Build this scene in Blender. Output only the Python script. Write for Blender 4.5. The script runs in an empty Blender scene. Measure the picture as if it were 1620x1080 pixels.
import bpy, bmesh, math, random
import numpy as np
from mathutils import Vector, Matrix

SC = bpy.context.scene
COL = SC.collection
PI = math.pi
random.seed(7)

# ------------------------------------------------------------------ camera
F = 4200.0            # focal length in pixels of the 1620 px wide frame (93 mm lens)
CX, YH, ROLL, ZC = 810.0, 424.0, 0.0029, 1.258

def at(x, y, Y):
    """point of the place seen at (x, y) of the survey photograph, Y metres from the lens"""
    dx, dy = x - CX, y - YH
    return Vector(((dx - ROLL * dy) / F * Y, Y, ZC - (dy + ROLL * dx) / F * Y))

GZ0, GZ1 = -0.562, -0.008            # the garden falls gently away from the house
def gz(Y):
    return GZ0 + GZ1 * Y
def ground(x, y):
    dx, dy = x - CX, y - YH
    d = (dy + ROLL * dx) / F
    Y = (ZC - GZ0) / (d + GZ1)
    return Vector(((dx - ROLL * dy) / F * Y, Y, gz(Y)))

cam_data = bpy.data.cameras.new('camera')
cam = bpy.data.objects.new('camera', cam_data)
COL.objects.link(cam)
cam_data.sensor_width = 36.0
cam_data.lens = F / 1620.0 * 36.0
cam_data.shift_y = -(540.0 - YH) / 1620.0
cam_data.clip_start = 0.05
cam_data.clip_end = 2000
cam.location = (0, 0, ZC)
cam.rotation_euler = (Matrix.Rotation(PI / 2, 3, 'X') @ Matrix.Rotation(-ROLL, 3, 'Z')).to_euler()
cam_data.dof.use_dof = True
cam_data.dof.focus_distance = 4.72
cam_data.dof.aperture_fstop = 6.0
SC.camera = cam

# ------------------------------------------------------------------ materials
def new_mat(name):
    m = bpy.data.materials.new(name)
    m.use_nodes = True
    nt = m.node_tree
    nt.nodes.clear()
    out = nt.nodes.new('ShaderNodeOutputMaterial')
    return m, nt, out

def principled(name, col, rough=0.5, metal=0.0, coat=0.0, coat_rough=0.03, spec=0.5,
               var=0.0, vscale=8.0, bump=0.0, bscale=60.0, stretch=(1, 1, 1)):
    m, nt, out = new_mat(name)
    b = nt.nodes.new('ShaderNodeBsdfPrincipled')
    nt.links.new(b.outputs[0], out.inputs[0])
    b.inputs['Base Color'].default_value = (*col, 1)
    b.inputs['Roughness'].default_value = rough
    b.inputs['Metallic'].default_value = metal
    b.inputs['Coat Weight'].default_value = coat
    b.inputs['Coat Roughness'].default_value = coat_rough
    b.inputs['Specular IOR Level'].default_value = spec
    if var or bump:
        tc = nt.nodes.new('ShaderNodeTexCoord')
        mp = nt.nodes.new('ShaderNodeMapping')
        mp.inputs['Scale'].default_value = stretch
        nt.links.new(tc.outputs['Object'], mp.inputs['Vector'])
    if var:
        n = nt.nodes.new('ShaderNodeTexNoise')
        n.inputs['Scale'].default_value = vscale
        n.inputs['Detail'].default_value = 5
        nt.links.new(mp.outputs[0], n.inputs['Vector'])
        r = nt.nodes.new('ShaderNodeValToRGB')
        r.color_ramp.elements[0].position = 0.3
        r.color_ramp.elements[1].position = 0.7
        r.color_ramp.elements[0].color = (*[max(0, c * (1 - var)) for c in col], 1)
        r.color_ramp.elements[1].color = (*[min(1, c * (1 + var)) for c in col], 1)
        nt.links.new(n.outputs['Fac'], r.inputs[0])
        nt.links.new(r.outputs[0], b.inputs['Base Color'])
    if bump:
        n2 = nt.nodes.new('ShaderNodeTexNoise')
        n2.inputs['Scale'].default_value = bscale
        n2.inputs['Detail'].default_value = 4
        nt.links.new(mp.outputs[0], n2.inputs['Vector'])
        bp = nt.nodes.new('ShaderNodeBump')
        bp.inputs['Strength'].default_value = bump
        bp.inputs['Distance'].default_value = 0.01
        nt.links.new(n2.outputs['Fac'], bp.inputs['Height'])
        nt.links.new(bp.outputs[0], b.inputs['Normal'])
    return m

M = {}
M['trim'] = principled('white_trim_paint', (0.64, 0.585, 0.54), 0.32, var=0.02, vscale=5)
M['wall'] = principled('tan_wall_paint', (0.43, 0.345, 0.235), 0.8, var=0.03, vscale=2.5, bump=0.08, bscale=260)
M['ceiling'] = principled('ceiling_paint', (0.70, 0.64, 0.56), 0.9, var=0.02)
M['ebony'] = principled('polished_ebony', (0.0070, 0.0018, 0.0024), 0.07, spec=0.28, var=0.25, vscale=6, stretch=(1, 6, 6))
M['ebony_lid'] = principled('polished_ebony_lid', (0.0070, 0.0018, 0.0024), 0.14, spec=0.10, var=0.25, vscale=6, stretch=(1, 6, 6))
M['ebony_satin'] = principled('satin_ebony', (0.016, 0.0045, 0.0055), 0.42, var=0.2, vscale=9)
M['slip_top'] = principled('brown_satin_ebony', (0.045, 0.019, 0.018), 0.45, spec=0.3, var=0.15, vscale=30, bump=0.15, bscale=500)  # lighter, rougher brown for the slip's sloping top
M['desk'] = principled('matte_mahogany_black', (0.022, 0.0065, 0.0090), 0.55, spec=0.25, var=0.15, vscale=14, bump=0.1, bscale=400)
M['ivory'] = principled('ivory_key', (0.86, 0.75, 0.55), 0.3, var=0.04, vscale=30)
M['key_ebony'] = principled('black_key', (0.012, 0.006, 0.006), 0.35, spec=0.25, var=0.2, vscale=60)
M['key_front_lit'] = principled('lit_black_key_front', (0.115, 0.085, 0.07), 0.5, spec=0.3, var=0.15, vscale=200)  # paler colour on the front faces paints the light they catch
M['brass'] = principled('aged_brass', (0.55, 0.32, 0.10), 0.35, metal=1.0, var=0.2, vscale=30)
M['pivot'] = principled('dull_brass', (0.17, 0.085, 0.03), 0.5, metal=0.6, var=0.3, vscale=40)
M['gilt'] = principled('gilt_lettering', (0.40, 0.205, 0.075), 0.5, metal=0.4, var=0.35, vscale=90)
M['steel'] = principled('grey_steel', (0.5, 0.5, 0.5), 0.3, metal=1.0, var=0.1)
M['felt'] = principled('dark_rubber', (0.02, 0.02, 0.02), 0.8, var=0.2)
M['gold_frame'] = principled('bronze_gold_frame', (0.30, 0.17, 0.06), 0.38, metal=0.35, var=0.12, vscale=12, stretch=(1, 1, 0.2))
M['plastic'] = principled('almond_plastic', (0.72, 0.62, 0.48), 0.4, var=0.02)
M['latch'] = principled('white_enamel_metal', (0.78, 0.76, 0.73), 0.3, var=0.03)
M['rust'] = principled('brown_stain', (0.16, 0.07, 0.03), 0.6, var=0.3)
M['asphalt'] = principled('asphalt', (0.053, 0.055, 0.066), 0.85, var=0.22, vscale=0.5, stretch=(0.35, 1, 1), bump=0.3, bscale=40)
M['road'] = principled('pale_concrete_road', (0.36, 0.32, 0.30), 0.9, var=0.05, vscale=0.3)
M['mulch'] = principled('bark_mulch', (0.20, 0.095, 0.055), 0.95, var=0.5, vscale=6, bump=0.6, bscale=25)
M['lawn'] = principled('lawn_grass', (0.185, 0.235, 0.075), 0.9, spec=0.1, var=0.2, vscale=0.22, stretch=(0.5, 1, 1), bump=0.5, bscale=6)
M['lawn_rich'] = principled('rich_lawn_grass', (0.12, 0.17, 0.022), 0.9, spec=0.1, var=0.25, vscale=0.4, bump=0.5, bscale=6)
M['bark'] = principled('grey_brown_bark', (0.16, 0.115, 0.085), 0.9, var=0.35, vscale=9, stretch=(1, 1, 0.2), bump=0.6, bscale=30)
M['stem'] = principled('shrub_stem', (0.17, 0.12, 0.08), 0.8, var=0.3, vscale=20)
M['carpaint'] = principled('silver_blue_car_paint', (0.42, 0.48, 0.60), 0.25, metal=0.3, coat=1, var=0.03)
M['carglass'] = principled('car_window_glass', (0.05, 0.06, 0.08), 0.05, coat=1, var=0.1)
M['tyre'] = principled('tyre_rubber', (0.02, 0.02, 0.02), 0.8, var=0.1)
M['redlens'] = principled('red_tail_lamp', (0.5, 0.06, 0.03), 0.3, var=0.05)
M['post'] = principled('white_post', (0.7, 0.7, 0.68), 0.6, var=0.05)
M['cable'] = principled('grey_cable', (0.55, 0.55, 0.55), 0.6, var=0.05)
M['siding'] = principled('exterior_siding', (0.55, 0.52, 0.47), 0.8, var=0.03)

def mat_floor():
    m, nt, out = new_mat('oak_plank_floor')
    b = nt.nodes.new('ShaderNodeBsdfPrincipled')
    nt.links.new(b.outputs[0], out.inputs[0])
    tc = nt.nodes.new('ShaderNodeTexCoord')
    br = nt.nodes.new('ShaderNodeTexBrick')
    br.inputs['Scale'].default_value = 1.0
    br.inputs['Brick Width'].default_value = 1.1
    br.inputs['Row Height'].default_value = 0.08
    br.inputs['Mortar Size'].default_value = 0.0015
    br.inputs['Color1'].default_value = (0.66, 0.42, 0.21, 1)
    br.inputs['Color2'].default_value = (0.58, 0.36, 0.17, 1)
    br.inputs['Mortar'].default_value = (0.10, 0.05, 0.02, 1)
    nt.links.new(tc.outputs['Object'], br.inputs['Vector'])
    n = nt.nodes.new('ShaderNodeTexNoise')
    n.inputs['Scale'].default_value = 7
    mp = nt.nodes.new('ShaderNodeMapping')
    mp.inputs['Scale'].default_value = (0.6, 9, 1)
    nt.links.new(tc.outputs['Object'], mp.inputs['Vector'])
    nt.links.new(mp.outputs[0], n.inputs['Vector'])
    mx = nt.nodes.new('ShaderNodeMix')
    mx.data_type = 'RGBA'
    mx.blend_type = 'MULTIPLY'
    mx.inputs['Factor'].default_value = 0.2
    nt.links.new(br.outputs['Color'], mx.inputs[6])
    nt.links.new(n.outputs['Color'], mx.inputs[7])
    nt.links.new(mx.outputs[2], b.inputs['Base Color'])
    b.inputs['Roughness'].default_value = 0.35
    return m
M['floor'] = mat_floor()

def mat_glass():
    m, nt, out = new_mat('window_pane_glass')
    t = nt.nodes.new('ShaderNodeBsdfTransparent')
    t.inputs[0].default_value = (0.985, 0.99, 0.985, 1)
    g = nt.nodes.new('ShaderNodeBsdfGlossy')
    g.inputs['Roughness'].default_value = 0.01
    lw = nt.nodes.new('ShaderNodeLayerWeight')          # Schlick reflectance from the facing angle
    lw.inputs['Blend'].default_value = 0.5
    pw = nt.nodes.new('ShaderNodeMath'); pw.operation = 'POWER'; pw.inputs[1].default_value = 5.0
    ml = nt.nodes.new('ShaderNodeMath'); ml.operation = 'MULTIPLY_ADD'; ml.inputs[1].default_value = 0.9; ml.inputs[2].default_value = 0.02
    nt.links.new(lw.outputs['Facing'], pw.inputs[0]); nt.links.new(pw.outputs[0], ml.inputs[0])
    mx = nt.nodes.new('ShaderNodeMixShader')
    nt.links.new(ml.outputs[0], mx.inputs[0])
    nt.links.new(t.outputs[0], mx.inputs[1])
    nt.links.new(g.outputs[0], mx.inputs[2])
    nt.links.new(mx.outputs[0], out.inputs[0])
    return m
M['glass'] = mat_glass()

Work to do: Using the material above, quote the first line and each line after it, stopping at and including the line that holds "Y, Y, gz(Y)))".

Reply:
Build this scene in Blender. Output only the Python script. Write for Blender 4.5. The script runs in an empty Blender scene. Measure the picture as if it were 1620x1080 pixels.
import bpy, bmesh, math, random
import numpy as np
from mathutils import Vector, Matrix

SC = bpy.context.scene
COL = SC.collection
PI = math.pi
random.seed(7)

# ------------------------------------------------------------------ camera
F = 4200.0            # focal length in pixels of the 1620 px wide frame (93 mm lens)
CX, YH, ROLL, ZC = 810.0, 424.0, 0.0029, 1.258

def at(x, y, Y):
    """point of the place seen at (x, y) of the survey photograph, Y metres from the lens"""
    dx, dy = x - CX, y - YH
    return Vector(((dx - ROLL * dy) / F * Y, Y, ZC - (dy + ROLL * dx) / F * Y))

GZ0, GZ1 = -0.562, -0.008            # the garden falls gently away from the house
def gz(Y):
    return GZ0 + GZ1 * Y
def ground(x, y):
    dx, dy = x - CX, y - YH
    d = (dy + ROLL * dx) / F
    Y = (ZC - GZ0) / (d + GZ1)
    return Vector(((dx - ROLL * dy) / F * Y, Y, gz(Y)))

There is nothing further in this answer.